• Exercise input:
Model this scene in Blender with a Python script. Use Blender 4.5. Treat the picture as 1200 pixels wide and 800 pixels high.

* * *

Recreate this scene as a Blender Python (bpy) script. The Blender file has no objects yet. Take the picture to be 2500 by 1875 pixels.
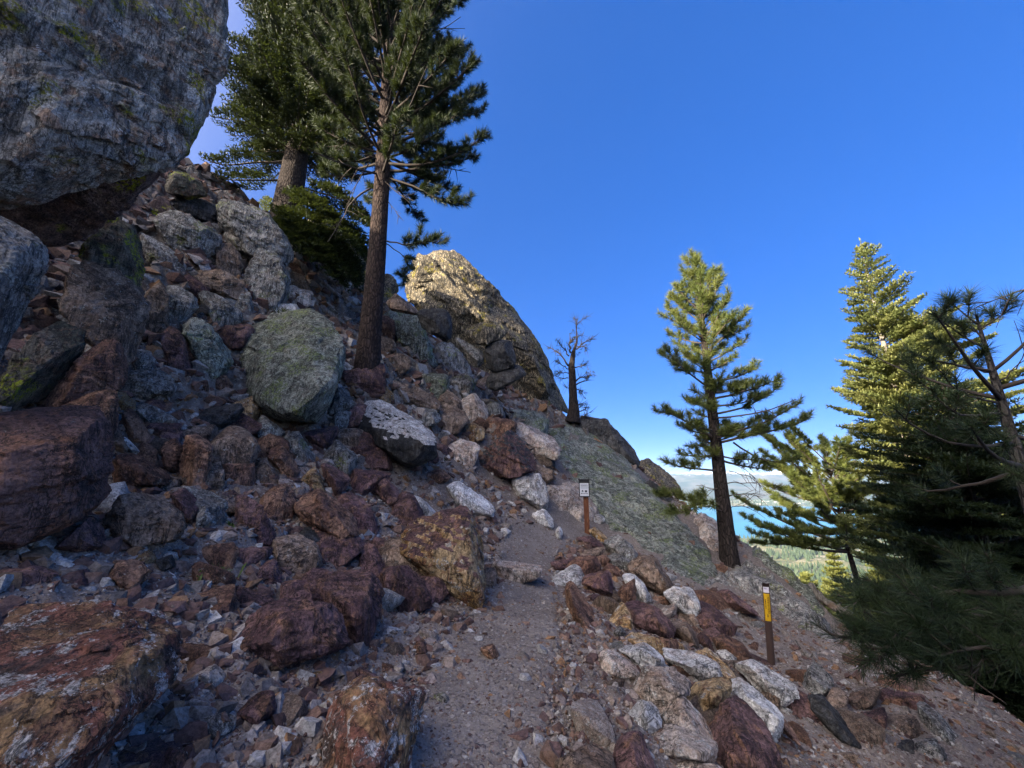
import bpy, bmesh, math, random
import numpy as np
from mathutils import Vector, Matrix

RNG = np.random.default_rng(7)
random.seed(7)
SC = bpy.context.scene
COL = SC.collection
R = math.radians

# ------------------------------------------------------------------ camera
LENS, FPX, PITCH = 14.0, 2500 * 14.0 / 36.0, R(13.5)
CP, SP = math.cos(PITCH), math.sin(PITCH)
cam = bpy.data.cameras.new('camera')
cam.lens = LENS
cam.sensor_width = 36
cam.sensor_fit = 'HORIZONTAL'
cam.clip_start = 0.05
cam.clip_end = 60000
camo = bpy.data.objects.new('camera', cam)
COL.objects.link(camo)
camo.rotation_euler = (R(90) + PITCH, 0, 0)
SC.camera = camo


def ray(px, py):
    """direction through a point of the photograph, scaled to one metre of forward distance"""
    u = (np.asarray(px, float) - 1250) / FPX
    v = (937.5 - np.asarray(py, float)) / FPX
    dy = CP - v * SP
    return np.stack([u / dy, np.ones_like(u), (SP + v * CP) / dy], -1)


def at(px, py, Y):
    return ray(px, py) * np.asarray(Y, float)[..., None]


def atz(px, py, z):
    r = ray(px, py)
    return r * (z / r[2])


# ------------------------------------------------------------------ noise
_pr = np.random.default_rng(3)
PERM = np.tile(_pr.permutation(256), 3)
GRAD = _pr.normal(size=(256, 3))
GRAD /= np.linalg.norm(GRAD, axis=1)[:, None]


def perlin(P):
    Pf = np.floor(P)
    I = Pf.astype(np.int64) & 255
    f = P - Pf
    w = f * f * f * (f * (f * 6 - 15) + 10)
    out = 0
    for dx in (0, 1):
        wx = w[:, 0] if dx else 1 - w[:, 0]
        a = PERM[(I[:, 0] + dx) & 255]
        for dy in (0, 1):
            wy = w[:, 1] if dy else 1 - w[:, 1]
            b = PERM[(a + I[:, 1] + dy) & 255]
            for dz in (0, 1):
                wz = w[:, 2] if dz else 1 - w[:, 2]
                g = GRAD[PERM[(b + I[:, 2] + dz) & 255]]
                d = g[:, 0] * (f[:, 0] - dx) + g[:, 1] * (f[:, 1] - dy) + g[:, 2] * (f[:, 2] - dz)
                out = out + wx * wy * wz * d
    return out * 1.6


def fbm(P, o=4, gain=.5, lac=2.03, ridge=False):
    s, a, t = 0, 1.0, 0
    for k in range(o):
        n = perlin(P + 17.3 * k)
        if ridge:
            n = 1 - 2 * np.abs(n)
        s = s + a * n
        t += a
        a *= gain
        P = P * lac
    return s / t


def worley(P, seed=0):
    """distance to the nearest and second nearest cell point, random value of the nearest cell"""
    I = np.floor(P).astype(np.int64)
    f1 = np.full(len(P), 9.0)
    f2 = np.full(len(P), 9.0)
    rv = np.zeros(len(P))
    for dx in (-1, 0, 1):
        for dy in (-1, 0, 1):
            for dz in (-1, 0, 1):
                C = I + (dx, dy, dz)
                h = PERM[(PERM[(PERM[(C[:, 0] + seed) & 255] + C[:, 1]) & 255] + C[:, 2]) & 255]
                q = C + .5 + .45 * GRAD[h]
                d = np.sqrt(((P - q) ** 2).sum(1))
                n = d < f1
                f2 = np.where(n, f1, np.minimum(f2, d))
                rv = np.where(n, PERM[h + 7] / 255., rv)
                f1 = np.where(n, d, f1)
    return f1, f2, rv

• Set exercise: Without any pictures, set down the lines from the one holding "Recreate this scene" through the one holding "SC.camera = camo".

• Final answer:
Recreate this scene as a Blender Python (bpy) script. The Blender file has no objects yet. Take the picture to be 2500 by 1875 pixels.
import bpy, bmesh, math, random
import numpy as np
from mathutils import Vector, Matrix

RNG = np.random.default_rng(7)
random.seed(7)
SC = bpy.context.scene
COL = SC.collection
R = math.radians

# ------------------------------------------------------------------ camera
LENS, FPX, PITCH = 14.0, 2500 * 14.0 / 36.0, R(13.5)
CP, SP = math.cos(PITCH), math.sin(PITCH)
cam = bpy.data.cameras.new('camera')
cam.lens = LENS
cam.sensor_width = 36
cam.sensor_fit = 'HORIZONTAL'
cam.clip_start = 0.05
cam.clip_end = 60000
camo = bpy.data.objects.new('camera', cam)
COL.objects.link(camo)
camo.rotation_euler = (R(90) + PITCH, 0, 0)
SC.camera = camo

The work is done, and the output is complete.